Battery electric vehicles are up to 40 per cent heavier than equivalent petrol and diesel cars on average, according to research in Molden and Felix Leach’s book Critical Mass.
The average weight of new cars in the European Union increased to 1,518 kg in 2022, a 19 per cent increase from 2001
A Tesla Cybertruck produces more emissions than the average small 1.2L petrol car, according to Nick Molden
Molden believes this has led to confusion for drivers about the best way to be environmentally friendly and pointed to how an all-electric Tesla Cybertruck produces more emissions than a small 1.2litre petrol car.
‘The whole subject has become terribly complicated. All people can hold on to is “buy electric” but that is not a good decision making system,’ he said.
‘Look at the mass in the brochure and that will tell you pretty much everything you need to know about the environmental impact.
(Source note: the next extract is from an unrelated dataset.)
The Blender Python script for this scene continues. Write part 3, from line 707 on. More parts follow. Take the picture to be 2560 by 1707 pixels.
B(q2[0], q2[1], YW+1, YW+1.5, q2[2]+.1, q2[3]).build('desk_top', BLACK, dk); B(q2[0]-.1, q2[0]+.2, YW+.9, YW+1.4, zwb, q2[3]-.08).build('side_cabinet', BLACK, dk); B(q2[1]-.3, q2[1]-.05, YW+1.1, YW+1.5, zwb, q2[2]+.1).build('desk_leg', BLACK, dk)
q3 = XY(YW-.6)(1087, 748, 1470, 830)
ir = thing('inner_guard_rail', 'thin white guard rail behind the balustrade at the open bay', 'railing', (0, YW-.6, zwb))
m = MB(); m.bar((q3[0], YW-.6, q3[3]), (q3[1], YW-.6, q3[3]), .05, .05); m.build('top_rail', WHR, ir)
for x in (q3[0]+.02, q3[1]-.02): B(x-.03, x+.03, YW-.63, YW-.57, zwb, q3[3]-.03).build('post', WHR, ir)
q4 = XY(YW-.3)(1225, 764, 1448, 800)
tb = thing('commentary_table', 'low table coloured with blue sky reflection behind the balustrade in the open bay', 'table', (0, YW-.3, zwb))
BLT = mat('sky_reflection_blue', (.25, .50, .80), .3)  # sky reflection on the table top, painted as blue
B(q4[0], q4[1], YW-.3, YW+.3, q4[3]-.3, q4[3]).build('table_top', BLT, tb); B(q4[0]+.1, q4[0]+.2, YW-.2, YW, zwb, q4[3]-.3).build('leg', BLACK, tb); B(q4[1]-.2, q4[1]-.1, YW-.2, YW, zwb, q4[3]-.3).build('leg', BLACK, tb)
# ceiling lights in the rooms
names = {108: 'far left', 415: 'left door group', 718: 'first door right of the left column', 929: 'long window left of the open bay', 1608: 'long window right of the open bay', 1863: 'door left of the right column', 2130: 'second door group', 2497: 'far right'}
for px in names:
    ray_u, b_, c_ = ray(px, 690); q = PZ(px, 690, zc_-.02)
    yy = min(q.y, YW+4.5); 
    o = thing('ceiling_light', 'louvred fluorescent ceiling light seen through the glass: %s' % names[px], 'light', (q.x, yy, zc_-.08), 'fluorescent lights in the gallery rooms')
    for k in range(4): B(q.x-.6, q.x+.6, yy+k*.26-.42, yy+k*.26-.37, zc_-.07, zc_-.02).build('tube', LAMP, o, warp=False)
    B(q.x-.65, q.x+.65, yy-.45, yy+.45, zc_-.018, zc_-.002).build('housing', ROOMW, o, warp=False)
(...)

You can forecast the amount of tax you’ll pay in the year and work out how much each journey will cost you.
‘Without baffling people with science it gives them a very simple decision making tool and at the moment people are turning off with conflicting messages and it leads to confusion.’
The electric Tesla Model Y weighs around 2,000kg and became Europe’s best selling car last year, ousting the Peugeot 208 which weighs approximately 1,200kg in its petrol version.
Cars which were previously light have become heavier over the last few decades including the Volkswagen Golf which weighed 775kg in 1974 but has since doubled in weight.
Norway introduced a tax on cars weighing more than 500kg in January 2023 and two years ago France implemented a €10 tax on petrol and diesel cars for every kilogram over 1,800kg.
While Cardiff Council discussed whether larger vehicles should have to pay more for their residential parking permits.